06 octobre 2022 | Derriennic Associés|

En l’absence de clause de non-concurrence, une société conserve la possibilité d’agir contre son ancien salarié et/ou son nouvel employeur, sur le terrain de la concurrence déloyale.

Un arrêt du 7 septembre 2022 de la Cour de cassation apporte une illustration de faits constitutifs d’actes de concurrence déloyale impliquant d’anciens salariés.

En l’espèce, une société a assigné en concurrence déloyale une société concurrente, lui reprochant d’avoir conçu ses produits grâce au détournement, par d’anciens salariés et notamment son ancien PDG, désormais salariés de la société concurrente, de ses fichiers techniques et commerciaux.

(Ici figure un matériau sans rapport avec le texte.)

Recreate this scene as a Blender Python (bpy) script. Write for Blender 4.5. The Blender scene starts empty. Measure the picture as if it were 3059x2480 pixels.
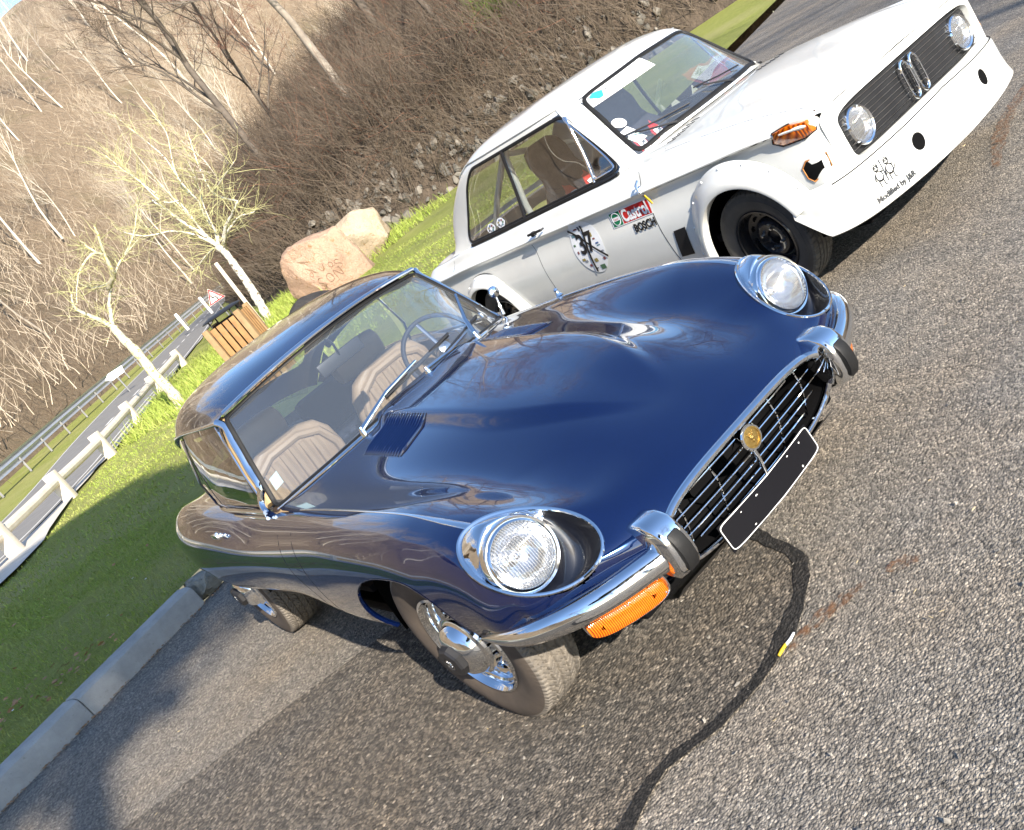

Grâce au constat d’huissier réalisé au siège de la société défenderesse, il avait en effet pu être établi que celle-ci stockait sur son serveur informatique divers documents, notamment techniques, commerciaux et financiers, appartenant à la société demanderesse.

Se prévalant d’une appropriation, par des procédés déloyaux, d’informations confidentielles relatives à son activité et à sa clientèle, la société demandait que soit ordonnée l’interruption de la fabrication et de la commercialisation des produits de la société concurrente et l’indemnisation des préjudices subis.

Tout en reconnaissant que les documents découverts sur le serveur de la société défenderesse avaient pu avoir un impact sur la rapidité de développement des produits de cette dernière et que la similitude entre les produits des deux sociétés pouvait résulter du transfert de compétences lié au départ d’anciens salariés de la première société vers la seconde, tant le Tribunal de commerce que la Cour d’appel d’Amiens ont refusé de reconnaitre l’existence d’actes de concurrence déloyale.

Pour les juges du fond en effet, sont insuffisants à caractériser des actes de concurrence déloyale :

  • Le transfert de compétences professionnelles par d’anciens salariés d’une société concurrente, dès lors que n’était pas démontré le détournement d’un savoir-faire propre ;
  • L’accès aux données commerciales d’une société concurrente, la connaissance de ces données par son ancien PDG étant inhérente à ses fonctions et en l’absence de démonstration que ces données auraient permis à la société défenderesse de s’en servir comme « mode d’emploi exhaustif clef en main » ;
  • Le fait d’utiliser les connaissances de l’ancien président d’une société concurrente, celui-ci n’étant pas lié par une clause de non-concurrence. 

La Cour de cassation censure ce raisonnement, au visa de l’article 1240 du code civil : « En statuant ainsi, alors que l’appropriation d’informations confidentielles appartenant à une société concurrente apportées par un ancien salarié, ne serait-il pas tenu par une clause de non-concurrence, constitue un acte de concurrence déloyale, la cour d’appel a violé le texte susvisé. »

La Cour de cassation avait récemment rendu une décision similaire dans une affaire dans laquelle un salarié s’était approprié des informations confidentielles de son ancien employeur, dans le cadre de la création de sa propre entreprise (Cass. com. 1er juin 2022, n°21-11.921).

Si l’insertion de clauses de non-concurrence dans les contrats de travail permet d’encadrer et de limiter le risque de concurrence vis-à-vis d’anciens salariés, l’absence de clause ne prive pas l’employeur de tout recours en présence d’actes de concurrence déloyale.